## Exercise directions
For the listing that follows, give again exactly the lines from the one with "Continue the Blender" to the one with "for x, y in", including both.

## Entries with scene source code
▶

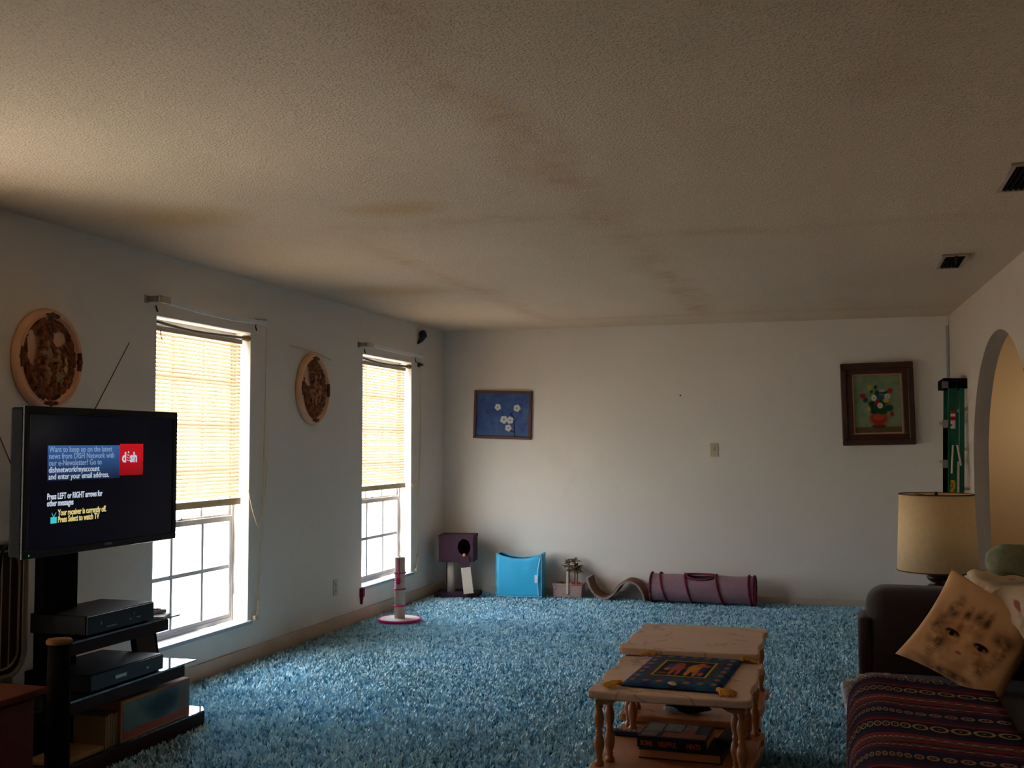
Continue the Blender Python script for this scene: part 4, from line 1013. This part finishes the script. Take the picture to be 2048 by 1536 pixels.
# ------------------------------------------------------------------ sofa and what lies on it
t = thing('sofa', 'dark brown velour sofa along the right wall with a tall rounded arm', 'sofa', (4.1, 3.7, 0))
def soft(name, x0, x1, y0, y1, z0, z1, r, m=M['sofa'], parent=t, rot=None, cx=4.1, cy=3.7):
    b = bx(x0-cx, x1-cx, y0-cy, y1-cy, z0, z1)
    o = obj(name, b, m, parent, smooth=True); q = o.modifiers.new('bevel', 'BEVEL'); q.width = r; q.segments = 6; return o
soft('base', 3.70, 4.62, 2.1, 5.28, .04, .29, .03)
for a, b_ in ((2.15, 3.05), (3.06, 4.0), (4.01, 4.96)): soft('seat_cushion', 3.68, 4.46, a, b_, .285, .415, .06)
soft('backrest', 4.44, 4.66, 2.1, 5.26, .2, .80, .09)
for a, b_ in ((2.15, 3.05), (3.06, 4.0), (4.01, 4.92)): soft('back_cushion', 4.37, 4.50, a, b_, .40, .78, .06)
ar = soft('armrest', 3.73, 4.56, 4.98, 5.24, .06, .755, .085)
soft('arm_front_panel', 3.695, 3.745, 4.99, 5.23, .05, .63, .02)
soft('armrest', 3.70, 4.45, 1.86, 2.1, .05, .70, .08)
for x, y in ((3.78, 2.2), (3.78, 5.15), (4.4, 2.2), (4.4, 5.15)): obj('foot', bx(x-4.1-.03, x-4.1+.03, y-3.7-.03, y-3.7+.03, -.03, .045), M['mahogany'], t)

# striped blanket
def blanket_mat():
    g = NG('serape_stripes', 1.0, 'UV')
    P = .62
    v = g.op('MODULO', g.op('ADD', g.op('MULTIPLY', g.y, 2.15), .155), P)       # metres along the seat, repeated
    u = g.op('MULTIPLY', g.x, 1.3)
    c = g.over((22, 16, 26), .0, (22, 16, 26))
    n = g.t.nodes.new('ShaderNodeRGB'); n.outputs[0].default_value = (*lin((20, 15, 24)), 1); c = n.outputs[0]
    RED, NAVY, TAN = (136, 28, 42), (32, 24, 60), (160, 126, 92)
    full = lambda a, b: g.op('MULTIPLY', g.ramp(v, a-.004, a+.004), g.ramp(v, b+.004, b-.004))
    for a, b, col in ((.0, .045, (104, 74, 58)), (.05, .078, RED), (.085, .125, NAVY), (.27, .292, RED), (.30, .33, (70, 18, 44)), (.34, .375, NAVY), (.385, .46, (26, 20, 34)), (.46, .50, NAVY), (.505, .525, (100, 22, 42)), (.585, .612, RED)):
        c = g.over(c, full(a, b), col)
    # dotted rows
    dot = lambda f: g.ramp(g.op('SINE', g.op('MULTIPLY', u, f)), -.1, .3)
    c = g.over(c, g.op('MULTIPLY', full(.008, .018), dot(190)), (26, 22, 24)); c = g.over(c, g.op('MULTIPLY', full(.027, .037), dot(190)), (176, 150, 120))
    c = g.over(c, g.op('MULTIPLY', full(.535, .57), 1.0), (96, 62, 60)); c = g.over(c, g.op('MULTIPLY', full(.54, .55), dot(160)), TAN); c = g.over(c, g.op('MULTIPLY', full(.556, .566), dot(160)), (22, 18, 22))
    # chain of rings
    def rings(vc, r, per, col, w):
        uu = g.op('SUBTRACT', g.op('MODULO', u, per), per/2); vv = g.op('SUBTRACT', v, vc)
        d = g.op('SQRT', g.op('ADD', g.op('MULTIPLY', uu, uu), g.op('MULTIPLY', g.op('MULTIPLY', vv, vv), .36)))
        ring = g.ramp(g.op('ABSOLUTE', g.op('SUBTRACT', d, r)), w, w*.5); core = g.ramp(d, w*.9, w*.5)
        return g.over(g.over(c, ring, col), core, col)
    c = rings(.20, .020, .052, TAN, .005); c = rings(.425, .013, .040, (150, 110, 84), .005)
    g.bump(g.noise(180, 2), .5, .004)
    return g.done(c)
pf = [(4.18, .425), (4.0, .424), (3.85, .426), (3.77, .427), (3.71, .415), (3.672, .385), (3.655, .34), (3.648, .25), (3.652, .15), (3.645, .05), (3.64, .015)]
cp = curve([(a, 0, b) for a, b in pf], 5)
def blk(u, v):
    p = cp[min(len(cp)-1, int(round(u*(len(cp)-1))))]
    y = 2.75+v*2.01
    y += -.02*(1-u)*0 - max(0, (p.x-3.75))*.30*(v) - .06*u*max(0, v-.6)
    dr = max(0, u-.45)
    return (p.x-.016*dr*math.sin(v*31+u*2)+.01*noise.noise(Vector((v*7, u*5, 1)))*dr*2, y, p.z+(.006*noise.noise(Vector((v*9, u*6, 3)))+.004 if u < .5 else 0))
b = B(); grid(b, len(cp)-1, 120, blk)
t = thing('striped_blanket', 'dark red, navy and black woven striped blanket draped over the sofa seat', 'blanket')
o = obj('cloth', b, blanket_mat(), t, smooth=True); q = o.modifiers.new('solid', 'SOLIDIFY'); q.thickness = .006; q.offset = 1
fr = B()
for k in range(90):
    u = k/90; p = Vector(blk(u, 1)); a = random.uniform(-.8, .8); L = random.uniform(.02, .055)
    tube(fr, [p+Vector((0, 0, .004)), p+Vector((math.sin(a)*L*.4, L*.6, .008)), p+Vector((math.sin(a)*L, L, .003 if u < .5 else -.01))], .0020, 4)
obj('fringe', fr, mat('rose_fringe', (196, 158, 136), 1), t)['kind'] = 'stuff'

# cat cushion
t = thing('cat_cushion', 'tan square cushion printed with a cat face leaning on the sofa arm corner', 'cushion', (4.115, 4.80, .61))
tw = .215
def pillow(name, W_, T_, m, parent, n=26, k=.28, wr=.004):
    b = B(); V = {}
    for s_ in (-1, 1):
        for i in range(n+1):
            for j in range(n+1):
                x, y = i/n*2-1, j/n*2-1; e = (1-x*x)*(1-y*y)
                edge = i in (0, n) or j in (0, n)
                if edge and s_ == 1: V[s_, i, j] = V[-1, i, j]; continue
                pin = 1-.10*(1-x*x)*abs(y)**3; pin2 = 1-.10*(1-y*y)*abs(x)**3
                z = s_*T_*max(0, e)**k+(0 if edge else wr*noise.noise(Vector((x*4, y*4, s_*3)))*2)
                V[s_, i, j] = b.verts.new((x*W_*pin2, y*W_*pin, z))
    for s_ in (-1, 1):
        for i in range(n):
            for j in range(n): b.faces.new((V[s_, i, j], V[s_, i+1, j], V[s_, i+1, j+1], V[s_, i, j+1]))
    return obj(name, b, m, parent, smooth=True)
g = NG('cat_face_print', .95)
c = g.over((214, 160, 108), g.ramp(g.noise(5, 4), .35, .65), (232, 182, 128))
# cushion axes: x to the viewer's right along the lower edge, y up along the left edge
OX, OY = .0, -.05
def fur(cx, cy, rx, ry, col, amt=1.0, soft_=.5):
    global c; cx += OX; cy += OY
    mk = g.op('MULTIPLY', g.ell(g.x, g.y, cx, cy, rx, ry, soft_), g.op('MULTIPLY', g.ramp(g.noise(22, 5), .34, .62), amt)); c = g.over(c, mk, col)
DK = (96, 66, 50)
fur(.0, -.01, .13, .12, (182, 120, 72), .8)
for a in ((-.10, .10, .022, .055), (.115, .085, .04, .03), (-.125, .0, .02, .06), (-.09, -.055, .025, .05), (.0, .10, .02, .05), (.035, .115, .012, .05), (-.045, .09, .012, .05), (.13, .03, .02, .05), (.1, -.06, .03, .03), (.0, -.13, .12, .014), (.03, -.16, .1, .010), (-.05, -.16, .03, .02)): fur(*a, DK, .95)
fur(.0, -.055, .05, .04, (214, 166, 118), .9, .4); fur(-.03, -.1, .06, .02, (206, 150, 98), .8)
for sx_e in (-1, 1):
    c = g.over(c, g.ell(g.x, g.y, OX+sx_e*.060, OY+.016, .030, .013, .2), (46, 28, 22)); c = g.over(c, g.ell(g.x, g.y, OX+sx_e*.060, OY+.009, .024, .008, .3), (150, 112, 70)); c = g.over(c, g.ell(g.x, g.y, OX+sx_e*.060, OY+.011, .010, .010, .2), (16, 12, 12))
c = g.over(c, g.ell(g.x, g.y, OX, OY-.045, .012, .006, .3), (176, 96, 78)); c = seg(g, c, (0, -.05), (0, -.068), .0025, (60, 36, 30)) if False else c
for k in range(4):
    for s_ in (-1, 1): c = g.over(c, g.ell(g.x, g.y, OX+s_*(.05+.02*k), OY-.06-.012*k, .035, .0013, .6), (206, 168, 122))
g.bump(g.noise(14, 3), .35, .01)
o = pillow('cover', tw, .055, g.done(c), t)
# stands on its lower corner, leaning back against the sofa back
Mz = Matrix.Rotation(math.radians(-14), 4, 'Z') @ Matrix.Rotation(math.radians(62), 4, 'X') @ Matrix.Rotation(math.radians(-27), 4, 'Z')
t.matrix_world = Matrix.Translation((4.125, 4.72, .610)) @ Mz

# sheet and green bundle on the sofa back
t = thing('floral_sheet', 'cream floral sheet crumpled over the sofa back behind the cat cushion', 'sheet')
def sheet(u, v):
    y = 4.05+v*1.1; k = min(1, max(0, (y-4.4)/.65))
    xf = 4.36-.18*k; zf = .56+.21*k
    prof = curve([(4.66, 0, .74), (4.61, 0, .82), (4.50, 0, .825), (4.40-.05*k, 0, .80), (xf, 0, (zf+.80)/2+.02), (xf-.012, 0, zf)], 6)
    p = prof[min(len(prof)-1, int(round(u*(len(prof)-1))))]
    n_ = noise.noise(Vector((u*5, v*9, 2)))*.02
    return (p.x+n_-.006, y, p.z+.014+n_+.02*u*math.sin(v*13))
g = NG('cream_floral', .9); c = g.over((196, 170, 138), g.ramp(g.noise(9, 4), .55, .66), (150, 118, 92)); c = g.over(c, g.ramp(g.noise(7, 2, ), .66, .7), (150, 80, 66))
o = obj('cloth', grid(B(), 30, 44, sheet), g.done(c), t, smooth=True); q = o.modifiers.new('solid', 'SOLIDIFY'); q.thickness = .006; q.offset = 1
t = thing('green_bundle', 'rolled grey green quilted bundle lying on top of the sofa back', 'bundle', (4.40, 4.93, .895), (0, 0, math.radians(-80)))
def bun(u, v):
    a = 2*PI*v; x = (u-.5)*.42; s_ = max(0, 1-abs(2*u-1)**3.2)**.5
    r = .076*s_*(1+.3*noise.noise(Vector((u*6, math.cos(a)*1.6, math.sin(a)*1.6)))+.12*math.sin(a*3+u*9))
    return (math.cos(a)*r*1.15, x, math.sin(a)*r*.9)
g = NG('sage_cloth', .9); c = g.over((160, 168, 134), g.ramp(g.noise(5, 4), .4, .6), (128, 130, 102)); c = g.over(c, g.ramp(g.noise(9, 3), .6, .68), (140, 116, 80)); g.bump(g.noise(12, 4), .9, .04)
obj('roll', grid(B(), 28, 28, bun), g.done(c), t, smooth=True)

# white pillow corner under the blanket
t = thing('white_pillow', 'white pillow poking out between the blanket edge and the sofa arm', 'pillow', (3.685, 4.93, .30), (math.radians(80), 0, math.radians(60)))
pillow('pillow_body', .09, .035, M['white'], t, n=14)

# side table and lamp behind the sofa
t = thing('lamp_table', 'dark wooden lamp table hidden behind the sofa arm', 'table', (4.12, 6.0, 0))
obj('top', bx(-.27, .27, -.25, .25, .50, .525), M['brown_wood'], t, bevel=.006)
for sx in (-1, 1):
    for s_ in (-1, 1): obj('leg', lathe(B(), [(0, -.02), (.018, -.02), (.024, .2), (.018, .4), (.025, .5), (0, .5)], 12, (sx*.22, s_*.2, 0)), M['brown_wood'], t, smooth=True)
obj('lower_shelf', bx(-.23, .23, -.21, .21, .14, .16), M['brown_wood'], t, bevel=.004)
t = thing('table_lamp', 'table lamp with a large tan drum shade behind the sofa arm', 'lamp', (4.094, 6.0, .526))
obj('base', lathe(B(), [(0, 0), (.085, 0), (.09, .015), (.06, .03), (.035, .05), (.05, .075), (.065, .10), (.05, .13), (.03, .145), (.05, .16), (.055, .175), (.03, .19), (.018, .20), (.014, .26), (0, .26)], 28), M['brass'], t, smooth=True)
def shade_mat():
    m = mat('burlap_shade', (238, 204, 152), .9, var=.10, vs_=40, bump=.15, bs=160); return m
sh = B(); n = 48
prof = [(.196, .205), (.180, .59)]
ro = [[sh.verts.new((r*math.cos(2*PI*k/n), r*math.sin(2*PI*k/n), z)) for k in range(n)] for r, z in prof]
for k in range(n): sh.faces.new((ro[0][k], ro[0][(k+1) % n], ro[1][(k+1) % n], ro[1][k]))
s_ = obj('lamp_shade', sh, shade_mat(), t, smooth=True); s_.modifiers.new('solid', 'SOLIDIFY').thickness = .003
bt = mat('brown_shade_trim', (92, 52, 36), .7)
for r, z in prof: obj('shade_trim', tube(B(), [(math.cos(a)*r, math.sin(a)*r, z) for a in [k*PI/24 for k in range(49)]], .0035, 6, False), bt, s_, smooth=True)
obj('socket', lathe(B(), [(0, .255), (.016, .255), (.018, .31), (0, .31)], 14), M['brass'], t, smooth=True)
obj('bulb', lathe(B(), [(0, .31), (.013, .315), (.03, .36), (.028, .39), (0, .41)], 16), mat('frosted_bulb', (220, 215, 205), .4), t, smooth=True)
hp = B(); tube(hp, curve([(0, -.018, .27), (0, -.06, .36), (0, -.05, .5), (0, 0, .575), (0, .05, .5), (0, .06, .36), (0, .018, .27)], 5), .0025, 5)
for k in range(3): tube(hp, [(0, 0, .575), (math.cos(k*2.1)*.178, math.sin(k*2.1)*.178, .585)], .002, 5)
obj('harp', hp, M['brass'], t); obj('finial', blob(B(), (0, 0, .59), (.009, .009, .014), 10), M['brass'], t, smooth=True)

◀
▶

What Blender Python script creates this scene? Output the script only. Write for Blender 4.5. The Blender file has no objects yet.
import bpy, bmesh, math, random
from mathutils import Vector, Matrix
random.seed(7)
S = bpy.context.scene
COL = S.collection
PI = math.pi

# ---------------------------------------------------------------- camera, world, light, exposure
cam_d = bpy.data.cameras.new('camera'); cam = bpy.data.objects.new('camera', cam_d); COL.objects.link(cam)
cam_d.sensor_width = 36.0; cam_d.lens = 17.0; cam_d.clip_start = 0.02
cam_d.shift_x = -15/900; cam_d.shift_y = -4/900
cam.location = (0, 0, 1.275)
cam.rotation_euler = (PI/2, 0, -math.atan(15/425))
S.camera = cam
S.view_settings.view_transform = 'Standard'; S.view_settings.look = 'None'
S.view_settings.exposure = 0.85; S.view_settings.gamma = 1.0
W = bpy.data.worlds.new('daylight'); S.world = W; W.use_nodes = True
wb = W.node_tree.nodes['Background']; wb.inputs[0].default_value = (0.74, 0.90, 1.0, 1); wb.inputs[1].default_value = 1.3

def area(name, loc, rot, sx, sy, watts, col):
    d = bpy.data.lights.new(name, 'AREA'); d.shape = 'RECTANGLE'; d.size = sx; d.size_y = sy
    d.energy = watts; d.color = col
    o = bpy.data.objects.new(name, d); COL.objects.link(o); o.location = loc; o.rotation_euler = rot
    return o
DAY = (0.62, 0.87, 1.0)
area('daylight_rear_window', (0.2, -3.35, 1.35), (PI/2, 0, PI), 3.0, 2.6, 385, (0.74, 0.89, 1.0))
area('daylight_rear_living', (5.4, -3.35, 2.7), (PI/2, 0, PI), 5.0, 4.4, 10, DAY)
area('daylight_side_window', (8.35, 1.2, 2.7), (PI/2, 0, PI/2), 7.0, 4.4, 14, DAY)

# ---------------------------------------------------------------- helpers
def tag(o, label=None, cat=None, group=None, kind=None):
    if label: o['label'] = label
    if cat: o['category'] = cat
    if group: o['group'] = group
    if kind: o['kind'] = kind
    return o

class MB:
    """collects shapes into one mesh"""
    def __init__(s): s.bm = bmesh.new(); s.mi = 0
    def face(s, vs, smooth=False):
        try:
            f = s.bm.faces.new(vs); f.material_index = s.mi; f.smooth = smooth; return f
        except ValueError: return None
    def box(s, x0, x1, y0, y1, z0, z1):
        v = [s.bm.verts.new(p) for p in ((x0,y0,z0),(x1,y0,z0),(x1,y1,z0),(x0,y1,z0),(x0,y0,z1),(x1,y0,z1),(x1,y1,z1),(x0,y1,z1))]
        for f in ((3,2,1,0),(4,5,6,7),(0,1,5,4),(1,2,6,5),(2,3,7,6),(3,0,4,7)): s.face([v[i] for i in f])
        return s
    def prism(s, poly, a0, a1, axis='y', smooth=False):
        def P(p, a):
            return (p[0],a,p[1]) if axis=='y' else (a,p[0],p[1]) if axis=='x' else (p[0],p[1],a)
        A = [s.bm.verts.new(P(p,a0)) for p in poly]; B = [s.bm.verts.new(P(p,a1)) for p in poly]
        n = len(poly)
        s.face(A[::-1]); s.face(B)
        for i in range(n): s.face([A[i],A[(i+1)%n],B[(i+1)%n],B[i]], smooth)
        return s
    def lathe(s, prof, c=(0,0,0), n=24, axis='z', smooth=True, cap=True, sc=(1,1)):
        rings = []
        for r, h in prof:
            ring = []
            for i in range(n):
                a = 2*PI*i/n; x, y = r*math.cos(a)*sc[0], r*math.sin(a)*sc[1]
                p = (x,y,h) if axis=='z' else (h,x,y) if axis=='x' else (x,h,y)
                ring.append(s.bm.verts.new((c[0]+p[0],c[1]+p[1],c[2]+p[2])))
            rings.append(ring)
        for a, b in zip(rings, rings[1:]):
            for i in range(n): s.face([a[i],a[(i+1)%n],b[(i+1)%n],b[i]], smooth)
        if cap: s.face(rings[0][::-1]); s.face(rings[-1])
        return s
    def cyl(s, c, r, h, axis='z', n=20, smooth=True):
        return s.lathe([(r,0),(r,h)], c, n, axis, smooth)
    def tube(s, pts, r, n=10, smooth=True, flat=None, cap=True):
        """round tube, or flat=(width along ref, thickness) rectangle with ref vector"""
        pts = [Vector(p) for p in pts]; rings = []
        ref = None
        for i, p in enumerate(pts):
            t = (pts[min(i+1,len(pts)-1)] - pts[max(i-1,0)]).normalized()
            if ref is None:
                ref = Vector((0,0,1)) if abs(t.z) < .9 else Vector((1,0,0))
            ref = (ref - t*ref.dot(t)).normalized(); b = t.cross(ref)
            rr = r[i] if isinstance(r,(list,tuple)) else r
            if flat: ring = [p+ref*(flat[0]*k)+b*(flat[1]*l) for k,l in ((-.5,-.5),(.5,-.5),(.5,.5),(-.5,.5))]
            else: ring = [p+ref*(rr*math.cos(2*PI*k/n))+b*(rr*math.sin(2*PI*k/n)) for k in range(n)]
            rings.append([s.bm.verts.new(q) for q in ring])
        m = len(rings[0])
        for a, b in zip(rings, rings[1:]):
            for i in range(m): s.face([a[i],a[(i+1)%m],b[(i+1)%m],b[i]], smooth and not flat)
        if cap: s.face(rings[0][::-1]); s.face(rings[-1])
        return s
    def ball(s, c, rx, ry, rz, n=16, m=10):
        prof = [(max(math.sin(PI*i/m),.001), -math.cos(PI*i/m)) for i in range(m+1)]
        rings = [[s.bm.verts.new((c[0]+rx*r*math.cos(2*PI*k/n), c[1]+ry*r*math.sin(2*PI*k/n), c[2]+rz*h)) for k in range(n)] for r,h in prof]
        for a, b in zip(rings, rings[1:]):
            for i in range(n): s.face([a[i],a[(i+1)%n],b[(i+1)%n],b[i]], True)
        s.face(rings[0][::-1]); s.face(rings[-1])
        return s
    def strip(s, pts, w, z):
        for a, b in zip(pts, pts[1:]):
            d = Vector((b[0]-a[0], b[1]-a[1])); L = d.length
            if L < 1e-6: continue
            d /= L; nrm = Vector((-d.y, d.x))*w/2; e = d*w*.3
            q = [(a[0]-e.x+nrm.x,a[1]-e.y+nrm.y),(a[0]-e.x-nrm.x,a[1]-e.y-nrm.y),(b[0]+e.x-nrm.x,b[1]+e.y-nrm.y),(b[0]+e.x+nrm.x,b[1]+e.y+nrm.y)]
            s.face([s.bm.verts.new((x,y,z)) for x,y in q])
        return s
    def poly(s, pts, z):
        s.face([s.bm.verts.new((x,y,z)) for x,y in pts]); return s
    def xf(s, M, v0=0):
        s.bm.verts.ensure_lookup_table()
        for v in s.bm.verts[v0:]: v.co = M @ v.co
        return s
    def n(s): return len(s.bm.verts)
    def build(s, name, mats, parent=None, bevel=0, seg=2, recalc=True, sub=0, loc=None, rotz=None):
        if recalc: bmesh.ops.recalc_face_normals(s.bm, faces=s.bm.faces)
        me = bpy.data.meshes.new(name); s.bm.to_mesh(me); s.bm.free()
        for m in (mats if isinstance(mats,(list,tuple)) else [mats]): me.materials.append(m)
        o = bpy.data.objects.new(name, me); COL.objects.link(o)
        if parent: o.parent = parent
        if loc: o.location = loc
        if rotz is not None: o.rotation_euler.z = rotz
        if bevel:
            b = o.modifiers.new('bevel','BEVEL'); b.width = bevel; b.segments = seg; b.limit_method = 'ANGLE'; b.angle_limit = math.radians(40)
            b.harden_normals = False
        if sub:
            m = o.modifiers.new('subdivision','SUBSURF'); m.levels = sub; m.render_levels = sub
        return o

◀

## Solution to this exercise
Continue the Blender Python script for this scene: part 4, from line 1013. This part finishes the script. Take the picture to be 2048 by 1536 pixels.
# ------------------------------------------------------------------ sofa and what lies on it
t = thing('sofa', 'dark brown velour sofa along the right wall with a tall rounded arm', 'sofa', (4.1, 3.7, 0))
def soft(name, x0, x1, y0, y1, z0, z1, r, m=M['sofa'], parent=t, rot=None, cx=4.1, cy=3.7):
    b = bx(x0-cx, x1-cx, y0-cy, y1-cy, z0, z1)
    o = obj(name, b, m, parent, smooth=True); q = o.modifiers.new('bevel', 'BEVEL'); q.width = r; q.segments = 6; return o
soft('base', 3.70, 4.62, 2.1, 5.28, .04, .29, .03)
for a, b_ in ((2.15, 3.05), (3.06, 4.0), (4.01, 4.96)): soft('seat_cushion', 3.68, 4.46, a, b_, .285, .415, .06)
soft('backrest', 4.44, 4.66, 2.1, 5.26, .2, .80, .09)
for a, b_ in ((2.15, 3.05), (3.06, 4.0), (4.01, 4.92)): soft('back_cushion', 4.37, 4.50, a, b_, .40, .78, .06)
ar = soft('armrest', 3.73, 4.56, 4.98, 5.24, .06, .755, .085)
soft('arm_front_panel', 3.695, 3.745, 4.99, 5.23, .05, .63, .02)
soft('armrest', 3.70, 4.45, 1.86, 2.1, .05, .70, .08)
for x, y in ((3.78, 2.2), (3.78, 5.15), (4.4, 2.2), (4.4, 5.15)): obj('foot', bx(x-4.1-.03, x-4.1+.03, y-3.7-.03, y-3.7+.03, -.03, .045), M['mahogany'], t)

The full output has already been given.